▶ **Recorded data**:
================
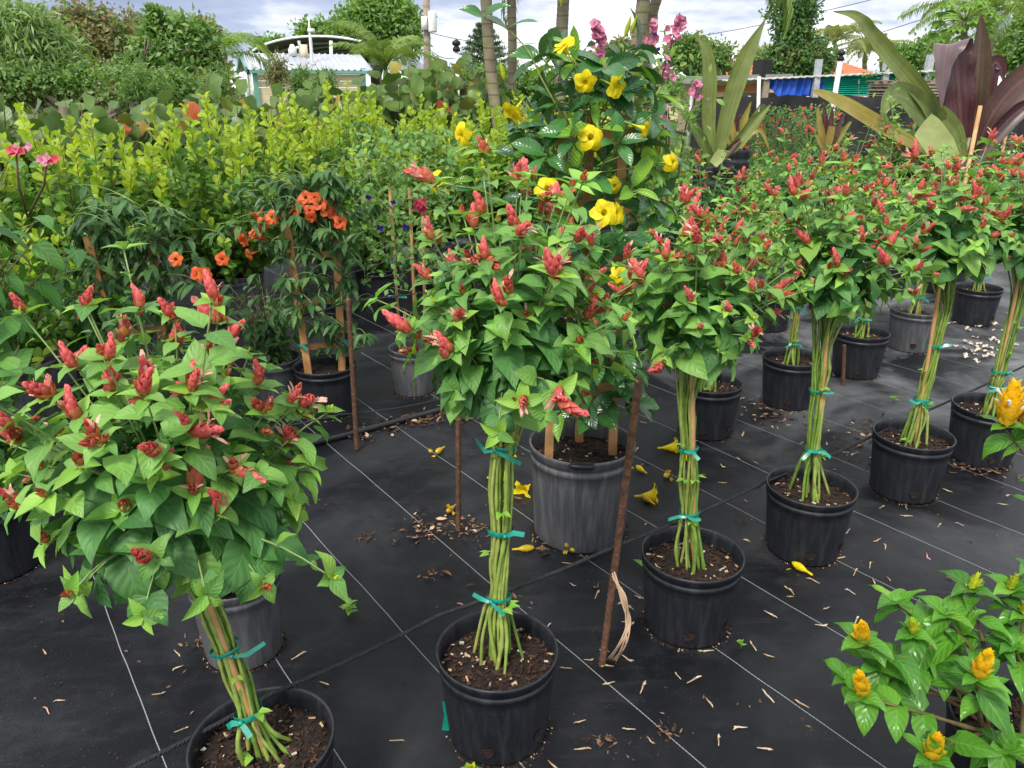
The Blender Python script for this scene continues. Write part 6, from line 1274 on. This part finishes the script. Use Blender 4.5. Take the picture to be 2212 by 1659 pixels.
p_ = gp(590, 770, .26); p_.z = 0; leafy_pot(p_, 'low climber in a pot left of the trumpet vine ladder', 0.65, .2, 50, 'trumpet', .08, 'pot_grey', 50, .13)
p_ = gp(815, 565, .3); p_.z = 0; leafy_pot(p_, 'round-leaved shrub in a dark pot behind the violet-flowered vine', 0.8, .35, 60, 'coco', .06, 'pot_black', 60, .17)

# ================================================================== STAKES, ROPES, HOSE
def rebar(label, p0, p1, r=0.0075):
    root = MB(); n = 90; pts = [Vector(p0).lerp(Vector(p1), k / n) for k in range(n + 1)]; root.tube(pts, [r * (1.14 if k % 2 else 0.95) for k in range(n + 1)], 8); o = root.build('rebar_stake', MATS['rust'], origin=p0); return tag(o, label, 'stake', 'rusty steel bars')
st1 = gp(1300, 1440); st1t = at(1381, 815, st1.y + .02); rebar('tall rusty bar leaning beside the big grey pot', st1, st1t, .0095)
st2 = gp(990, 1145); rebar('rusty bar left of the centre stem bundle', st2, at(990, 905, st2.y), .009)
st3 = gp(771, 972); rebar('rusty bar standing between the trumpet vine and the centre plant', st3, at(752, 645, st3.y), .010)
st4 = gp(1821, 832); rebar('short rusty bar before the dark pot on the right', st4, at(1824, 745, st4.y), .009)
st5 = gp(560, 800); rebar('rusty bar half hidden beside the trumpet vine ladder', st5, at(538, 640, st5.y), .009)
def rope(label, pts, r=0.005, sag=0.02, n=260, name='rope'):
    pts = [Vector(p) for p in pts]; seg = []; tot = sum((pts[i + 1] - pts[i]).length for i in range(len(pts) - 1))
    for i in range(len(pts) - 1):
        m_ = max(4, int(n * (pts[i + 1] - pts[i]).length / tot))
        for k in range(m_): f = k / m_; seg.append(pts[i].lerp(pts[i + 1], f) - Vector((0, 0, sag * 4 * f * (1 - f))))
    seg.append(pts[-1]); mb = MB(); turns = tot / 0.028
    for s in range(3):
        q = []
        for i, p in enumerate(seg):
            tg = (seg[min(i + 1, len(seg) - 1)] - seg[max(0, i - 1)]).normalized(); x = tg.cross(Vector((0, 0, 1))).normalized(); y = x.cross(tg); a = 2 * math.pi * (turns * i / len(seg) + s / 3); q.append(p + (x * math.cos(a) + y * math.sin(a)) * r * .55)
        mb.tube(q, r * .62, 5)
    return tag(mb.build(name, MATS['rope'], origin=pts[0]), label, 'rope', 'black ropes')
def inrow(px, py, e2): d = ray(px, py); t_ = e2 / d.dot(E2); return Vector((0, 0, CAM_H)) + d * t_
rk = at(1334, 1178, st1.y + .014)
rope('twisted black rope tied to the tall rusty bar, running behind the front stems', [inrow(120, 1735, 1.40), inrow(590, 1497, 1.395), inrow(945, 1330, 1.37), rk, inrow(1655, 1040, 1.40), inrow(1962, 905, 1.41), inrow(2270, 762, 1.42)], n=900, sag=.008)
r3 = at(753, 652, st3.y); rope('thin black rope from the standing rusty bar across the trumpet vine', [r3 - E1 * 3.0, at(538, 700, st5.y + .02), r3, r3 + E1 * 1.6], r=.004, n=420)
rope('thin black rope low behind the nearest plant', [gp(300, 960, .18), gp(735, 895, .18), gp(1010, 845, .18)], r=.0035, n=300)
r4 = at(1000, 545, 4.9); rope('thin black rope crossing the foot of the cocoplum hedge', [gp(300, 690, .45), gp(700, 600, .45), gp(860, 553, .45), gp(1000, 520, .45)], r=.004, n=320)
hp = [gp(420, 1045, .014), gp(620, 975, .014), gp(780, 932, .014), gp(1020, 868, .014), gp(1250, 810, .014)]; tag(MB().tube(spline([p + Vector((0, 0, 0.003)) for p in hp], 10), 0.014, 10).build('irrigation_hose', MATS['hose'], origin=hp[0]), 'black irrigation hose lying across the ground cloth', 'hose')

# ================================================================== LITTER ON THE CLOTH
def wilt(kind):
    mb = MB()
    if kind == 0:
        T_ = MB(); mb.lathe([(.003, 0), (.004, .02), (.009, .035), (.014, .05), (.020, .062), (.026, .066)], 10)
    else: mb.lathe([(.003, 0), (.004, .02), (.009, .032), (.011, .045), (.008, .058), (.003, .066)], 9)
    for k in range(5 if kind == 0 else 2):
        a = k * 1.257; mb.tpl(leaf_tpl(.8, 'obov', 2, 3, .3, 1.2), mat4((.016 * math.cos(a), .016 * math.sin(a), .058), (math.cos(a), math.sin(a), .5), (0, 0, 1), .03 if kind == 0 else .02))
    return mb
WLT = [mk(wilt(0), 'yellow_petal', 'fallen_flower'), mk(wilt(1), 'yellow_dry', 'fallen_flower'), mk(wilt(1), 'yellow_petal', 'fallen_flower')]
YL = [(1420, 968, 0), (1397, 1022, 2), (1448, 1017, 1), (1370, 1072, 0), (1415, 1090, 1), (1145, 1047, 0), (1052, 1032, 0), (1115, 987, 2), (1325, 1122, 0), (1165, 1158, 0), (1217, 1168, 1), (1250, 1172, 1), (1106, 1187, 1), (1755, 1242, 2), (985, 1090, 1), (1080, 960, 1), (1500, 1000, 2), (960, 965, 1)]
YLAB = ['open fallen yellow flower farthest right of the big grey pot', 'long fallen yellow flower right of the rusty bar top', 'small withered yellow bloom between the bar and the second stem bundle', 'open yellow flower touching the big grey pot on its right', 'small withered yellow bloom right of the big grey pot foot', 'open yellow flower touching the big grey pot on its left', 'open yellow flower just left of the centre stem bundle', 'long fallen yellow flower right of the top centre tie', 'open yellow flower just left of the tall rusty bar', 'largest open yellow flower in front of the big grey pot', 'left of two withered yellow blooms in front of the big grey pot', 'right of two withered yellow blooms in front of the big grey pot', 'withered yellow bloom touching the centre stem bundle on its right', 'lone long yellow flower before the pot with the big green bow', 'withered yellow bloom beside the bar left of the centre stems', 'withered yellow bloom behind the top of the centre stems', 'long yellow flower beside the stem bundle next to the bar', 'withered yellow bloom farthest left, behind the short rusty bar']
for i, (x, y, k) in enumerate(YL):
    p = gp(x, y, 0.014); o = place(None, 'fallen_flower', WLT[k], p, (math.cos(i * 2.1), math.sin(i * 2.1), .06), rng.uniform(1.0, 1.3)); tag(o, YLAB[i], 'flower', 'fallen yellow flowers')
DP = []
for i in range(4):
    mb = MB(); cv = rng.uniform(-1.5, 1.5); q = [Vector((0, 0, 0)), Vector((.010, cv * .003, .001)), Vector((.022, cv * .008, .002))]; mb.tube(q, [.0012, .0015, .0025], 5)
    for s in (1, -1) if i % 2 else (1,): mb.ribbon([q[2], q[2] + Vector((.006, s * .0015, .002)), q[2] + Vector((.010 + .003 * s, s * .003, .001))], [.004, .0045, .0015], (0, 0, 1))
    DP.append(mk(mb, 'dry_petal' if i else 'corolla', 'fallen_petal'))
def litter(x, y, me=None, sc=1.0, lab=None, z=.004):
    p = gp(x, y, z); o = link('fallen_petal', me or rng.choice(DP[1:] + DP[1:] + DP)); o.location = p; o.rotation_euler = (rng.uniform(-.2, .2), rng.uniform(-.15, .15), rng.uniform(0, 6.28)); o.scale = (sc,) * 3; tag(o, lab or 'dried tubular petal lying ' + near(x, y), 'petal', 'fallen petals ' + (near(x, y) if not lab else 'near the right edge'))
spots = []
for cxp, cyp, sx_, sy_, n_ in ((1330, 1330, 110, 130, 22), (1640, 1330, 110, 90, 16), (1150, 1480, 150, 90, 9), (1850, 1180, 120, 60, 16), (2040, 1080, 120, 50, 14), (520, 1440, 160, 110, 5), (800, 1250, 150, 110, 4), (200, 1450, 110, 100, 4), (1450, 1500, 160, 90, 4), (1700, 1560, 160, 80, 4), (1600, 1020, 140, 60, 16), (1240, 1230, 100, 60, 8)):
    for _ in range(n_): spots.append((cxp + rng.gauss(0, sx_), cyp + rng.gauss(0, sy_)))
REFS = [(1300, 1440, 'by the foot of the tall rusty bar'), (1496, 1390, 'beside the pot next to the tall rusty bar'), (1074, 1600, 'beside the centre pot'), (1753, 1200, 'round the pot with the big green bow'), (1974, 1050, 'round the pot with leaning pale stems'), (990, 1145, 'near the bar left of the centre stems'), (566, 1600, 'beside the nearest pot'), (200, 1450, 'on the bare cloth at lower left'), (760, 1330, 'near the green weed seedling'), (1700, 1560, 'on the bare cloth left of the lollipop plant'), (1258, 1080, 'round the big grey pot'), (1600, 950, 'between the pots behind the tall rusty bar'), (2150, 960, 'near the pot cut off by the right edge')]
def near(x, y): return min(REFS, key=lambda r: (r[0] - x) ** 2 + (2 * (r[1] - y)) ** 2)[2]
for x, y in spots:
    if y < 1655: litter(x, y, sc=rng.uniform(.75, 1.25))
WPF = MB(); 
for k in range(2): WPF.tpl(leaf_tpl(.8, 'obov', 2, 3, .5, 1.1), mat4((0, 0, 0), (math.cos(k * 2), math.sin(k * 2), .3), (0, 0, 1), .036))
WPF = mk(WPF, 'dry_pale', 'fallen_petal')
WC = [(2105, 700), (2170, 735), (2140, 765), (2060, 690), (2205, 700), (2095, 745)]
for _ in range(46):
    x, y = rng.choice(WC); x += rng.gauss(0, 22); y += rng.gauss(0, 10); litter(x, y, WPF, rng.uniform(.6, 1.3), 'papery white petal on the cloth near the right edge', .006)
def debris(name, label, spots_, n, spread_, size=(.008, .03), mats=('dead_leaf', 'chip', 'chip_pale')):
    mb = MB(); o0 = gp(*spots_[0])
    for i in range(n):
        x, y = rng.choice(spots_); p = gp(x, y, .004) + Vector((rng.gauss(0, spread_), rng.gauss(0, spread_ * .8), abs(rng.gauss(0, .003)))); s = rng.uniform(*size)
        T_ = leaf_tpl(rng.uniform(.12, .5), 'lance', 2, 3, rng.uniform(-.4, .8), rng.uniform(-1, 1.2)); a = rng.uniform(0, 6.28); mb.tpl(T_, mat4(p, (math.cos(a), math.sin(a), rng.uniform(-.05, .2)), Vector((0, 0, 1)) + rv(.3), s), rng.choice((0, 0, 0, 1, 1, 1, 1, 2)))
    return tag(mb.build(name, [MATS[k] for k in mats], origin=o0), label, kind='stuff')
debris('leaf_litter', 'brown leaf litter round the foot of the bar left of the centre stems', [(985, 1140), (940, 1130), (1030, 1150), (900, 1150)], 200, .05)
debris('leaf_litter', 'brown leaf litter along the black hose', [(780, 940), (830, 925), (880, 912), (930, 898), (980, 885), (1010, 900)], 260, .05, (.012, .05))
debris('leaf_litter', 'brown leaf litter between the pots on the right', [(1630, 870), (1660, 900), (1880, 950), (1900, 925), (1850, 985), (2120, 1010), (2060, 1000)], 300, .07, (.012, .045))
debris('leaf_litter', 'scattered dark crumbs of soil and leaf over the cloth', [(rng.uniform(60, 2150), rng.uniform(950, 1640)) for _ in range(110)], 340, .03, (.004, .016), ('dead_leaf', 'chip', 'chip'))
debris('leaf_litter', 'dead leaves scattered over the cloth behind the centre pot', [(rng.uniform(860, 1750), rng.uniform(900, 1300)) for _ in range(60)], 90, .04, (.02, .05))
debris('leaf_litter', 'dark leaf heaps scattered near the front', [(420, 1390), (930, 1245), (1300, 1600), (2060, 1255), (1440, 1590), (700, 720), (790, 1160)], 150, .018, (.008, .025), ('chip', 'dead_leaf', 'chip'))
# dry vine tangle round the tall bar
mb = MB()
for i in range(7):
    a0 = at(1325 + rng.uniform(-4, 6), 1235 + i * 3, st1.y - .01); mb.tube(spline([a0, at(1340 + i * 2, 1290, st1.y - .03 - .004 * i), at(1352 + rng.uniform(-8, 14), 1345, st1.y - .05), at(1335 + rng.uniform(-5, 20), 1395, st1.y - .06), gp(1312 + i * 3, 1425 + i, .005)], 5), .0022, 5)
tag(mb.build('dry_vine', MATS['chip_pale'], origin=st1), 'dry straw-coloured vine strands hanging from the tall rusty bar', 'dry vine')
# scrap of green tape by the centre pot, and seedlings
mb = MB(); mb.ribbon([gp(962, 1515, .10), gp(968, 1545, .05), gp(964, 1578, .004)], [.016, .02, .022], (0, -1, .2)); tag(mb.build('tape_scrap', MATS['tie_green'], origin=gp(964, 1578)), 'loose end of green tape at the foot of the centre pot', 'tape')
def seedling(x, y, label, n=7, s=.03):
    b = gp(x, y); root = thing('seedling', b, label, 'weed', 'weeds in the cloth'); lv = Leaves(); tw = MB(); tw.tube([b, b + Vector((0, 0, .03))], .0015, 5)
    for k in range(n): a = k * 2.4; lv.add('shrimp_new', b + Vector((0, 0, .012 + .004 * k)), (math.cos(a), math.sin(a), .3), (0, 0, 1), s * rng.uniform(.7, 1.2))
    tw.build('stem', MATS['stem_green'], root); lv.finish(root, 40)
seedling(757, 1330, 'green weed seedling left of the centre pot', 9, .035); seedling(1600, 1432 - 30, 'tiny weed seedling beside the pot by the bar', 5, .015); seedling(1930, 870, 'small weed before the leaning pale stems', 6, .03); seedling(1395, 1235, 'green leaf fallen against the pot by the bar', 3, .06)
================
▶ **Stated exercise**: Return exactly what appears from the opening line of the material through the line with "p_ = gp(815, 565, .3);", apart from the pictures.

▶ **Answer in full**:
The Blender Python script for this scene continues. Write part 6, from line 1274 on. This part finishes the script. Use Blender 4.5. Take the picture to be 2212 by 1659 pixels.
p_ = gp(590, 770, .26); p_.z = 0; leafy_pot(p_, 'low climber in a pot left of the trumpet vine ladder', 0.65, .2, 50, 'trumpet', .08, 'pot_grey', 50, .13)
p_ = gp(815, 565, .3); p_.z = 0; leafy_pot(p_, 'round-leaved shrub in a dark pot behind the violet-flowered vine', 0.8, .35, 60, 'coco', .06, 'pot_black', 60, .17)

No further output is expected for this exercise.